The Monthly | Encounters | October 2009 | Add a Comment

Words: Shane Maloney | Illustration: Chris Grosz

“A funny thing happened in Australia,” Frank Sinatra told a New York audience. “I made a mistake and got off the plane.”

The plane in question – the private jet of one of Sinatra’s Las Vegas casino connections – landed in Melbourne on 9 July 1974. Fresh out of self-imposed retirement, the 58-year-old Sinatra was visiting Australia for the first time in 15 years. His career was back on the upswing after a decade of poor record sales and crappy movies; his five shows, billed as the “Ol’ Blue Eyes Is Back” tour, were eagerly awaited.

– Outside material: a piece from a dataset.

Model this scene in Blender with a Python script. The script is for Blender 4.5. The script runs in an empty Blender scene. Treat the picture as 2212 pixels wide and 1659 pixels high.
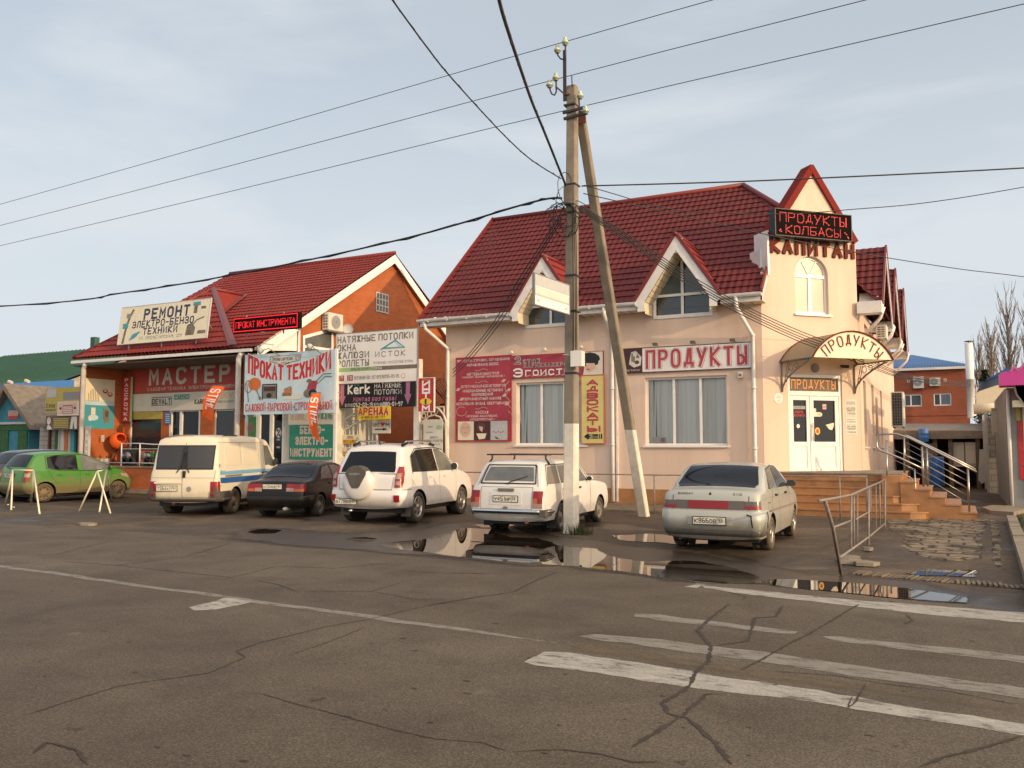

Trouble began the moment he set foot on the ground. Nobody was waiting to pick him up. As he headed to his rehearsal in a borrowed car, he was pursued by a journalist, who was disguised as his then wife, the former Mrs Zeppo Marx. Finally, he sprinted through the rain to the venue with a media posse at his heels, only to find himself locked out. Photos splashed across the afternoon papers showed a very cranky Frankie pounding on the stage door “like a demented fan”.

That night when on stage, the Chairman of the Board let fly. In a prickly monologue, he described journalists as “bums”, and as for “the broads who work for the press”: “hookers” worth “a buck and a half” at best.

The crooner had bitten off more than he could chew.

When the journalists’ union demand for an apology was brushed aside, the ACTU slapped a ban on the tour. Its president, Bob Hawke, took personal charge of the campaign. The Silver Bodgie was then 45, a champion pisspot, notorious womaniser and the artful manager of Labor’s industrial wing. He declared that unless Sinatra could walk on water, he would be stuck in Australia until he said sorry.

With transport workers refusing to refuel his jet, Sinatra was forced to sneak onto a commercial flight to Sydney. Holed up in the Boulevard Hotel, he considered calling on the US Navy to rescue him. Eventually, he agreed to negotiate.

On 11 July, the two men met in Sinatra’s suite. Over four hours, an agreement was hammered out. In return for a statement that Sinatra “did not intend any general reflection upon the moral character of working members of the Australian media”, Hawke was prepared to green-light his remaining concerts.

Back in the US, it was joked that Sinatra was only allowed out of Australia because the union boss woke one morning with a kangaroo’s head on his pillow.

Hawkie, meanwhile, did it his way. Eschewing the booze and broads, he became Labor’s longest-serving prime minister, until upstaged by Placido Domingo.